Psychology in Basel has seen several beginnings – as a philosophical subdiscipline, as an independent subject, as an institute, and finally as a faculty. More than 130 years passed between the first and the last of these starts. During this time, psychology not only changed institutionally but also in content: from a primarily phenomenological-hermeneutic approach to a discipline rooted in empirical methods. The establishment of a faculty represents just the latest step in a long process of separation from the humanities..

Psychology is the science of human experience and behavior. This rather broad definition has been valid from the first conception of psychology by Aristotle (384–324 BCE) to the present day. And for nearly as long, psychology was practiced as a discipline belonging to philosophy. This remained the case even when psychology, as a field of study, was introduced to academic teaching in the second half of the nineteenth century. In Basel, this occurred in 1866 when the second statutory chair of philosophy was also entrusted with psychological questions.

The consideration of psychology as a subdiscipline largely depended on the respective chair holders. Notably, the philosophers Paul Häberlin (1878–1960) and Karl Jaspers (1883–1969) played significant roles in advancing the importance of psychology in Basel. However, psychology did not receive its own faculty appointments until the mid-twentieth century.
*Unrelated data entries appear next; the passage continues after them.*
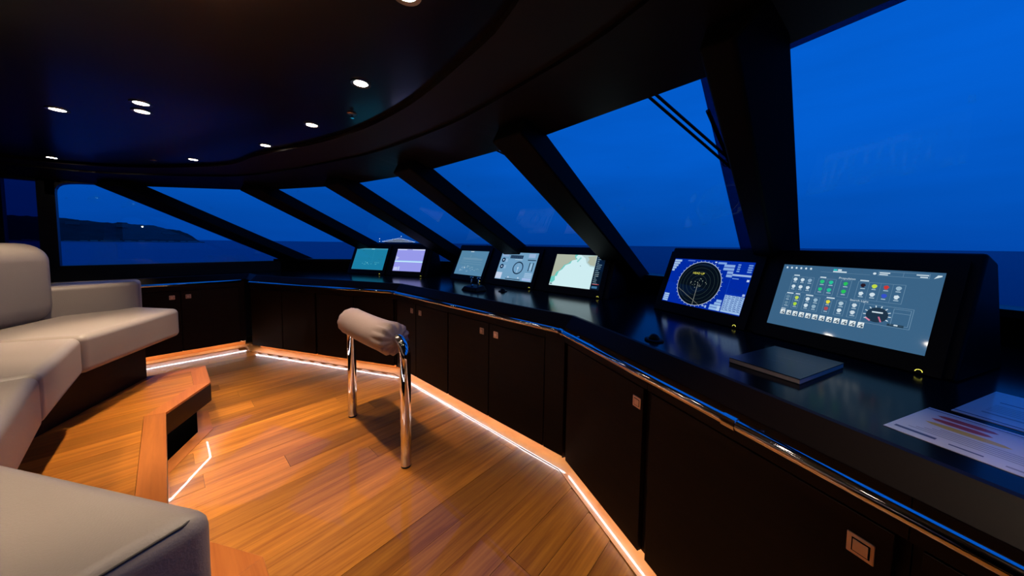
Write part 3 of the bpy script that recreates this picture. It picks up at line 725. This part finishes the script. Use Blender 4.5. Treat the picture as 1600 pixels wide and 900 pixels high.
def d_purple(g, k):
    g.rect(0, .955, 1, .995, (215, 225, 250), 1); g.rect(.35, .96, .55, .985, (120, 120, 190), 2); g.rect(.80, .96, .97, .985, (240, 245, 255), 2)
    g.rect(0, .40, 1, .48, (150, 190, 245), 1); g.rect(0, .415, 1, .445, (215, 255, 255), 2)
    for j in range(4): g.rect(.01, .50+j*.045, .06+.03*(j % 3), .525+j*.045, (205, 215, 245), 2)
    for j in range(3): g.rect(.02, .04+j*.05, .16, .075+j*.05, (205, 215, 245), 2)
    g.rect(.18, .03, .23, .20, (190, 205, 240), 2)
def d_teal(g, k):
    g.rect(0, .95, 1, .99, (70, 150, 175), 1); g.rect(.48, .955, .58, .985, (150, 205, 215), 2); g.frame(.0, .0, 1, 1, (60, 140, 165), .008, 1)
    g.rect(.58, .38, .585, .93, (45, 145, 180), 1); g.rect(.0, .375, 1, .38, (45, 140, 175), 1); random.seed(4)
    for j in range(12): u, v = random.uniform(.25, .85), random.uniform(.22, .34); g.rect(u, v, u+.03, v+.03, (70, 165, 190), 1)
    g.disc(.46, .31, .018, (150, 225, 225), 2, 10)
monitor(F1, .0, .53, 'wide monitor showing a blue radar display with concentric rings', (0, 40, 160), d_radar, ring=.52)
monitor(F1, .665, 1.172, 'largest monitor at starboard, slate screen of white and green control icons', (58, 98, 132), d_big, ring=1.168)
monitor(F2, 1.42, 1.93, 'monitor showing a pale nautical chart with a dark side strip', (205, 236, 240), d_map, ring=1.935)
monitor(F2, .687, 1.203, 'monitor showing a grey-blue conning display with a dark compass ring', (112, 158, 192), d_dial, ring=1.20)
monitor(F2, -.04, .468, 'monitor with a dim grey-blue diagram, beside the throttle levers', (84, 132, 164), d_grey, ring=.47)
monitor(F3, .697, 1.136, 'monitor with a lilac screen crossed by a bright horizontal line', (150, 152, 232), d_purple, ring=1.157)
monitor(F3, .0, .535, 'farthest monitor, a teal screen with faint lines', (26, 124, 162), d_teal, ring=.505)

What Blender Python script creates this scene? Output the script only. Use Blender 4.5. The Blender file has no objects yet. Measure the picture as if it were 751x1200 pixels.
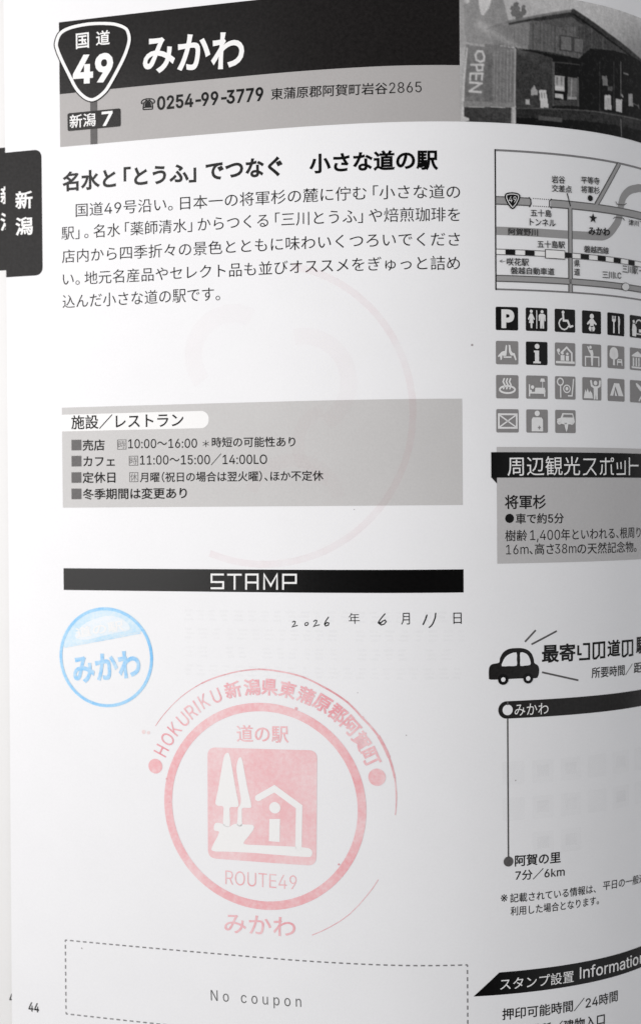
import bpy, bmesh, math, random
import numpy as np
import mathutils, mathutils.geometry
from mathutils import Vector, Matrix

SC = bpy.context.scene
COL = SC.collection
MM = 0.001

# ------------------------------------------------------------------ camera
# page millimetres -> world metres: the book lies on the table (z = 0)
OX, OY, OZ = 70.0, 108.0, 26.0
def world(x, v, z): return Vector(((x - OX) * MM, (OY - v) * MM, (z + OZ) * MM))
CAM_POS = (64.278, 107.661, 191.241)
cam_data = bpy.data.cameras.new('camera')
cam = bpy.data.objects.new('camera', cam_data); COL.objects.link(cam)
rot = Matrix(((0.999972, -0.007494, 0.000077), (0.007494, 0.999917, -0.010481), (0.000002, 0.010482, 0.999945))).transposed()
cam.matrix_world = Matrix.Translation(world(*CAM_POS)) @ rot.to_4x4()
cam_data.sensor_fit = 'HORIZONTAL'; cam_data.sensor_width = 36.0; cam_data.lens = 55.914
cam_data.clip_start = 0.01; cam_data.clip_end = 20.0
cam_data.dof.use_dof = True; cam_data.dof.focus_distance = 0.1935; cam_data.dof.aperture_fstop = 15.0
SC.camera = cam

# ------------------------------------------------------------------ light and view
wd = bpy.data.worlds.new('World'); SC.world = wd; wd.use_nodes = True
WORLD_STOPS = ((0.0, 0.95), (0.22, 0.72), (0.36, 0.16), (0.5, 0.08), (0.70, 0.10), (0.79, 1.0), (0.89, 1.0), (0.95, 0.5), (1.0, 0.45))
nt_ = wd.node_tree; bg = nt_.nodes['Background']; bg.inputs[1].default_value = 1.0
tc_ = nt_.nodes.new('ShaderNodeTexCoord'); sx_ = nt_.nodes.new('ShaderNodeSeparateXYZ'); rp_ = nt_.nodes.new('ShaderNodeValToRGB')
mr_ = nt_.nodes.new('ShaderNodeMapRange'); mr_.inputs['From Min'].default_value = -1; mr_.inputs['From Max'].default_value = 1
nt_.links.new(tc_.outputs['Generated'], sx_.inputs[0]); nt_.links.new(sx_.outputs['X'], mr_.inputs['Value']); nt_.links.new(mr_.outputs[0], rp_.inputs['Fac'])
for pos, val in WORLD_STOPS:     # dim overhead; bright side bands added and shaped to light the page
    e_ = rp_.color_ramp.elements[0] if pos == 0 else (rp_.color_ramp.elements[-1] if pos == 1 else rp_.color_ramp.elements.new(pos))
    e_.position = pos; e_.color = (val * 0.97, val * 0.98, val, 1)
nt_.links.new(rp_.outputs[0], bg.inputs[0])
win = bpy.data.lights.new('window_light', 'AREA'); win.shape = 'RECTANGLE'; win.size = 0.28; win.size_y = 0.26
win.energy = 1.14; win.color = (1.0, 0.975, 0.96)
wo = bpy.data.objects.new('window_light', win); COL.objects.link(wo)
wo.location = (-0.265, 0.06, 0.25)
wo.rotation_euler = (Vector((0.0, 0.03, 0.02)) - Vector(wo.location)).to_track_quat('-Z', 'Y').to_euler()
SC.view_settings.view_transform = 'Standard'; SC.view_settings.look = 'None'
SC.view_settings.exposure = 0.0; SC.view_settings.gamma = 1.0; SC.view_settings.use_curve_mapping = False

# ------------------------------------------------------------------ materials
def nodes(name):
    m = bpy.data.materials.new(name); m.use_nodes = True
    nt = m.node_tree; return m, nt, nt.nodes['Principled BSDF']
def noise(nt, scale, detail=3.0, rough=0.6):
    tc = nt.nodes.new('ShaderNodeTexCoord'); n = nt.nodes.new('ShaderNodeTexNoise')
    n.inputs['Scale'].default_value = scale; n.inputs['Detail'].default_value = detail; n.inputs['Roughness'].default_value = rough
    nt.links.new(tc.outputs['Object'], n.inputs['Vector']); return n
def ramp(nt, src, stops):
    r = nt.nodes.new('ShaderNodeValToRGB'); e = r.color_ramp.elements
    e[0].position, e[0].color = stops[0]; e[1].position, e[1].color = stops[-1]
    for p_, c_ in stops[1:-1]:
        k = e.new(p_); k.color = c_
    nt.links.new(src, r.inputs['Fac']); return r
def c4(c, k=1.0): return (c[0]*k, c[1]*k, c[2]*k, 1)
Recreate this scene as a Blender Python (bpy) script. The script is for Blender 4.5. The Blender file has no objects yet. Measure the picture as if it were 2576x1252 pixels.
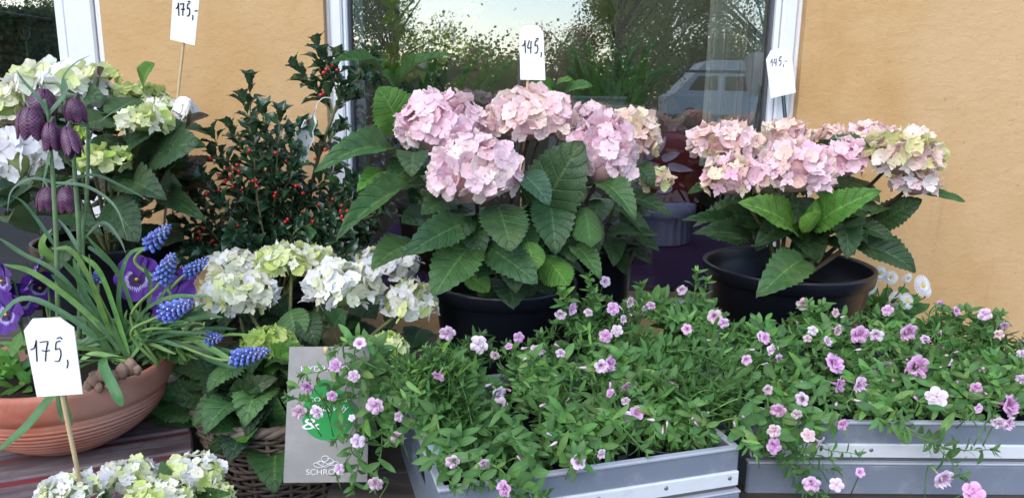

The first professorship in psychology within the humanities was held by Hans Kunz in 1951. Fifteen years later, Kunz was promoted from an associate to a full professor. Both positions remained under the auspices of the Philosophical Seminar. Psychology could now be studied as an independent subject, yet the connection to philosophy remained close – so close that psychology could only be chosen as a major by those who also studied philosophy as a minor.

Psychology achieved its independence within the Faculty of Humanities and Social Sciences with the establishment of its own institute in 1978. The “Study Regulations for the Subject of Psychology,” issued in August of that year, broke with the required philosophical curriculum. Yet Prof. Gerhard Steiner, the first head of the institute, imposed new minor subject obligations that had to be fulfilled depending on the chosen specialization. Although the reform met with strong resistance from students, it became the foundation of psychology studies at the Faculty of Humanities and Social Sciences for the next twenty-five years. A reorientation in the field also took place; experimental methods were increasingly used to collect data, with statistical procedures applied for their analysis.

The empirical profile has been particularly enhanced since the establishment of the faculty in 2003 by incorporating methods from the natural sciences. This is especially true in the field of molecular psychology, which conducts its research in close cooperation with the Basel Biocenter. In addition to this division, founded in spring 2007, as of 2010 there were eight others, five of which also date from after the turn of the millennium. The young Faculty of Psychology is thus experiencing rapid growth – not least in terms of student enrollment. And it is precisely in this aspect that one of the greatest challenges lies today: the number of students and divisions has grown significantly faster than the number of professorships. As a result, there is a continuous overload in teaching, which the Faculty of Psychology has regularly lamented in annual reports and evaluation dossiers since it was founded.